**Information provided:**
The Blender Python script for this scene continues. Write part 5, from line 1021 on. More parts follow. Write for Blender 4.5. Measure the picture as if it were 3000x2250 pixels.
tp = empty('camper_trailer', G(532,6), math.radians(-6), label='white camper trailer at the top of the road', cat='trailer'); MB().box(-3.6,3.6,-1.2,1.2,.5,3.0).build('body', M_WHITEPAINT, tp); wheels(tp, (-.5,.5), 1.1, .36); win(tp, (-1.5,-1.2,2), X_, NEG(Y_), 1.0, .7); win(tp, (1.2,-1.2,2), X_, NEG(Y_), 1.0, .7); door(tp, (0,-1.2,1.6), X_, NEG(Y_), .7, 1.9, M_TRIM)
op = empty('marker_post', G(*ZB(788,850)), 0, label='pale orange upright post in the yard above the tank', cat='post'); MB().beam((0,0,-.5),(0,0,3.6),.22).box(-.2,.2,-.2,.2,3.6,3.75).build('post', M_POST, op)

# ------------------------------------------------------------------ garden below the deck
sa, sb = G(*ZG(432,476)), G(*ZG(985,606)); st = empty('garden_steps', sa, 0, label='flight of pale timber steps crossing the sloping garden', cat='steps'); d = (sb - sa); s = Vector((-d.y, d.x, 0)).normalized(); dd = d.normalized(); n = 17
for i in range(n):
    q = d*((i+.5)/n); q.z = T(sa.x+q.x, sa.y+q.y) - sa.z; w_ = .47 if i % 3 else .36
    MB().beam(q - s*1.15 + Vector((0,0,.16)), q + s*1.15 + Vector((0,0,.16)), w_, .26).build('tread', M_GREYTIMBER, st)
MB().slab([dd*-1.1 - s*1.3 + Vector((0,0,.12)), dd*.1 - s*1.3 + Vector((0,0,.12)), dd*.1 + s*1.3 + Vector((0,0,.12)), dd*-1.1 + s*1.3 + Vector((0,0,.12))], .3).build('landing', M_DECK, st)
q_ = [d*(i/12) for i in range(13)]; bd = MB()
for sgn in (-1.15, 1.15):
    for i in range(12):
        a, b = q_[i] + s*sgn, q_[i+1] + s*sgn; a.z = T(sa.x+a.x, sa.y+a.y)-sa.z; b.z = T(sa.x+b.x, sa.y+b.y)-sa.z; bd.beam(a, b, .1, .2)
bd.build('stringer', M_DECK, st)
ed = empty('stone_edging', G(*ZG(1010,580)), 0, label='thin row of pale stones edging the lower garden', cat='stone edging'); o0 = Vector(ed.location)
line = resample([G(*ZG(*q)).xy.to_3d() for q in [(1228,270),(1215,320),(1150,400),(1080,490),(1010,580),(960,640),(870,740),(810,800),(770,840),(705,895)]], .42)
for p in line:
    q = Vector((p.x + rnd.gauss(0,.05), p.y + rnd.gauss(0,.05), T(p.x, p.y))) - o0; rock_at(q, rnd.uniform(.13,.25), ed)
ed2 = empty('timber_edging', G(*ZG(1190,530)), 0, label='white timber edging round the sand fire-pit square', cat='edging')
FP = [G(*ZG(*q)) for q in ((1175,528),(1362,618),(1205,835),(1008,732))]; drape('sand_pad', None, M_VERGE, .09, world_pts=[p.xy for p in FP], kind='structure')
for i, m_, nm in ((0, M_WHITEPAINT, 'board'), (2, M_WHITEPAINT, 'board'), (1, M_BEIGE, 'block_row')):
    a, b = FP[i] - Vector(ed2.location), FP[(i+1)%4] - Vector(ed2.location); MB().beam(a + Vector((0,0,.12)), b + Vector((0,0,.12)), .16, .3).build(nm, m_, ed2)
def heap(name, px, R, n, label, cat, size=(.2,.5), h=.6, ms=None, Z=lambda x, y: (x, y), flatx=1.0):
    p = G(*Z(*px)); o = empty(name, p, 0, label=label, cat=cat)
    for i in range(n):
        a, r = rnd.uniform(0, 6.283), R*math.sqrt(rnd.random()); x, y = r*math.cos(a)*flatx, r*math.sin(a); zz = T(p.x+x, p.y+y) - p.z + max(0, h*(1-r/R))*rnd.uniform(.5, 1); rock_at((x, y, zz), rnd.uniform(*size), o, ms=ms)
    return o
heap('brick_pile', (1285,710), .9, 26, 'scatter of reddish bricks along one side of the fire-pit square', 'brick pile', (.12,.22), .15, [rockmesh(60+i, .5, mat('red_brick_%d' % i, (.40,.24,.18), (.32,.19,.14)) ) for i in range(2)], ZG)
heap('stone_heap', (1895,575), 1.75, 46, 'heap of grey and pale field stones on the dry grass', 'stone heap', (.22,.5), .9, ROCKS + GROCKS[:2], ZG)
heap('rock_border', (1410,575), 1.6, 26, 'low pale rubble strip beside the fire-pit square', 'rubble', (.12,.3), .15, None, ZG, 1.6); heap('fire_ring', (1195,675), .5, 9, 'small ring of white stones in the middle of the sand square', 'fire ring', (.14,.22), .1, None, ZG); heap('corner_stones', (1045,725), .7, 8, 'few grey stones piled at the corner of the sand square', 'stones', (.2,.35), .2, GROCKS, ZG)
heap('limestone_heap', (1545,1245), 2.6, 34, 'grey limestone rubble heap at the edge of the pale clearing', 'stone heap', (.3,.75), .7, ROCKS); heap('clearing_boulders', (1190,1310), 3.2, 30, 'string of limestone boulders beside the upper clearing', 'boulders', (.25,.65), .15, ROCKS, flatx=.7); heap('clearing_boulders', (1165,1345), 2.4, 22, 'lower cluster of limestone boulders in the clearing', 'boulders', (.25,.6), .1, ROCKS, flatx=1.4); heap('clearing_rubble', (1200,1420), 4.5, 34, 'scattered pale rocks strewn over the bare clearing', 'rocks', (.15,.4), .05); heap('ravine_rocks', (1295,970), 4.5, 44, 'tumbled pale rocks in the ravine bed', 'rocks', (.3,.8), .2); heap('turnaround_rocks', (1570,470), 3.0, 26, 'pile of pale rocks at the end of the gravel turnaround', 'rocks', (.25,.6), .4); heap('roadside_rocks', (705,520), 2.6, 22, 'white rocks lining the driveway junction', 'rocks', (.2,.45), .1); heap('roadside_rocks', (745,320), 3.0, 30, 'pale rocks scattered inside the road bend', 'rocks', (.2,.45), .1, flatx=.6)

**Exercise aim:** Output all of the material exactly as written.

**Task result:**
The Blender Python script for this scene continues. Write part 5, from line 1021 on. More parts follow. Write for Blender 4.5. Measure the picture as if it were 3000x2250 pixels.
tp = empty('camper_trailer', G(532,6), math.radians(-6), label='white camper trailer at the top of the road', cat='trailer'); MB().box(-3.6,3.6,-1.2,1.2,.5,3.0).build('body', M_WHITEPAINT, tp); wheels(tp, (-.5,.5), 1.1, .36); win(tp, (-1.5,-1.2,2), X_, NEG(Y_), 1.0, .7); win(tp, (1.2,-1.2,2), X_, NEG(Y_), 1.0, .7); door(tp, (0,-1.2,1.6), X_, NEG(Y_), .7, 1.9, M_TRIM)
op = empty('marker_post', G(*ZB(788,850)), 0, label='pale orange upright post in the yard above the tank', cat='post'); MB().beam((0,0,-.5),(0,0,3.6),.22).box(-.2,.2,-.2,.2,3.6,3.75).build('post', M_POST, op)

# ------------------------------------------------------------------ garden below the deck
sa, sb = G(*ZG(432,476)), G(*ZG(985,606)); st = empty('garden_steps', sa, 0, label='flight of pale timber steps crossing the sloping garden', cat='steps'); d = (sb - sa); s = Vector((-d.y, d.x, 0)).normalized(); dd = d.normalized(); n = 17
for i in range(n):
    q = d*((i+.5)/n); q.z = T(sa.x+q.x, sa.y+q.y) - sa.z; w_ = .47 if i % 3 else .36
    MB().beam(q - s*1.15 + Vector((0,0,.16)), q + s*1.15 + Vector((0,0,.16)), w_, .26).build('tread', M_GREYTIMBER, st)
MB().slab([dd*-1.1 - s*1.3 + Vector((0,0,.12)), dd*.1 - s*1.3 + Vector((0,0,.12)), dd*.1 + s*1.3 + Vector((0,0,.12)), dd*-1.1 + s*1.3 + Vector((0,0,.12))], .3).build('landing', M_DECK, st)
q_ = [d*(i/12) for i in range(13)]; bd = MB()
for sgn in (-1.15, 1.15):
    for i in range(12):
        a, b = q_[i] + s*sgn, q_[i+1] + s*sgn; a.z = T(sa.x+a.x, sa.y+a.y)-sa.z; b.z = T(sa.x+b.x, sa.y+b.y)-sa.z; bd.beam(a, b, .1, .2)
bd.build('stringer', M_DECK, st)
ed = empty('stone_edging', G(*ZG(1010,580)), 0, label='thin row of pale stones edging the lower garden', cat='stone edging'); o0 = Vector(ed.location)
line = resample([G(*ZG(*q)).xy.to_3d() for q in [(1228,270),(1215,320),(1150,400),(1080,490),(1010,580),(960,640),(870,740),(810,800),(770,840),(705,895)]], .42)
for p in line:
    q = Vector((p.x + rnd.gauss(0,.05), p.y + rnd.gauss(0,.05), T(p.x, p.y))) - o0; rock_at(q, rnd.uniform(.13,.25), ed)
ed2 = empty('timber_edging', G(*ZG(1190,530)), 0, label='white timber edging round the sand fire-pit square', cat='edging')
FP = [G(*ZG(*q)) for q in ((1175,528),(1362,618),(1205,835),(1008,732))]; drape('sand_pad', None, M_VERGE, .09, world_pts=[p.xy for p in FP], kind='structure')
for i, m_, nm in ((0, M_WHITEPAINT, 'board'), (2, M_WHITEPAINT, 'board'), (1, M_BEIGE, 'block_row')):
    a, b = FP[i] - Vector(ed2.location), FP[(i+1)%4] - Vector(ed2.location); MB().beam(a + Vector((0,0,.12)), b + Vector((0,0,.12)), .16, .3).build(nm, m_, ed2)
def heap(name, px, R, n, label, cat, size=(.2,.5), h=.6, ms=None, Z=lambda x, y: (x, y), flatx=1.0):
    p = G(*Z(*px)); o = empty(name, p, 0, label=label, cat=cat)
    for i in range(n):
        a, r = rnd.uniform(0, 6.283), R*math.sqrt(rnd.random()); x, y = r*math.cos(a)*flatx, r*math.sin(a); zz = T(p.x+x, p.y+y) - p.z + max(0, h*(1-r/R))*rnd.uniform(.5, 1); rock_at((x, y, zz), rnd.uniform(*size), o, ms=ms)
    return o
heap('brick_pile', (1285,710), .9, 26, 'scatter of reddish bricks along one side of the fire-pit square', 'brick pile', (.12,.22), .15, [rockmesh(60+i, .5, mat('red_brick_%d' % i, (.40,.24,.18), (.32,.19,.14)) ) for i in range(2)], ZG)
heap('stone_heap', (1895,575), 1.75, 46, 'heap of grey and pale field stones on the dry grass', 'stone heap', (.22,.5), .9, ROCKS + GROCKS[:2], ZG)
heap('rock_border', (1410,575), 1.6, 26, 'low pale rubble strip beside the fire-pit square', 'rubble', (.12,.3), .15, None, ZG, 1.6); heap('fire_ring', (1195,675), .5, 9, 'small ring of white stones in the middle of the sand square', 'fire ring', (.14,.22), .1, None, ZG); heap('corner_stones', (1045,725), .7, 8, 'few grey stones piled at the corner of the sand square', 'stones', (.2,.35), .2, GROCKS, ZG)
heap('limestone_heap', (1545,1245), 2.6, 34, 'grey limestone rubble heap at the edge of the pale clearing', 'stone heap', (.3,.75), .7, ROCKS); heap('clearing_boulders', (1190,1310), 3.2, 30, 'string of limestone boulders beside the upper clearing', 'boulders', (.25,.65), .15, ROCKS, flatx=.7); heap('clearing_boulders', (1165,1345), 2.4, 22, 'lower cluster of limestone boulders in the clearing', 'boulders', (.25,.6), .1, ROCKS, flatx=1.4); heap('clearing_rubble', (1200,1420), 4.5, 34, 'scattered pale rocks strewn over the bare clearing', 'rocks', (.15,.4), .05); heap('ravine_rocks', (1295,970), 4.5, 44, 'tumbled pale rocks in the ravine bed', 'rocks', (.3,.8), .2); heap('turnaround_rocks', (1570,470), 3.0, 26, 'pile of pale rocks at the end of the gravel turnaround', 'rocks', (.25,.6), .4); heap('roadside_rocks', (705,520), 2.6, 22, 'white rocks lining the driveway junction', 'rocks', (.2,.45), .1); heap('roadside_rocks', (745,320), 3.0, 30, 'pale rocks scattered inside the road bend', 'rocks', (.2,.45), .1, flatx=.6)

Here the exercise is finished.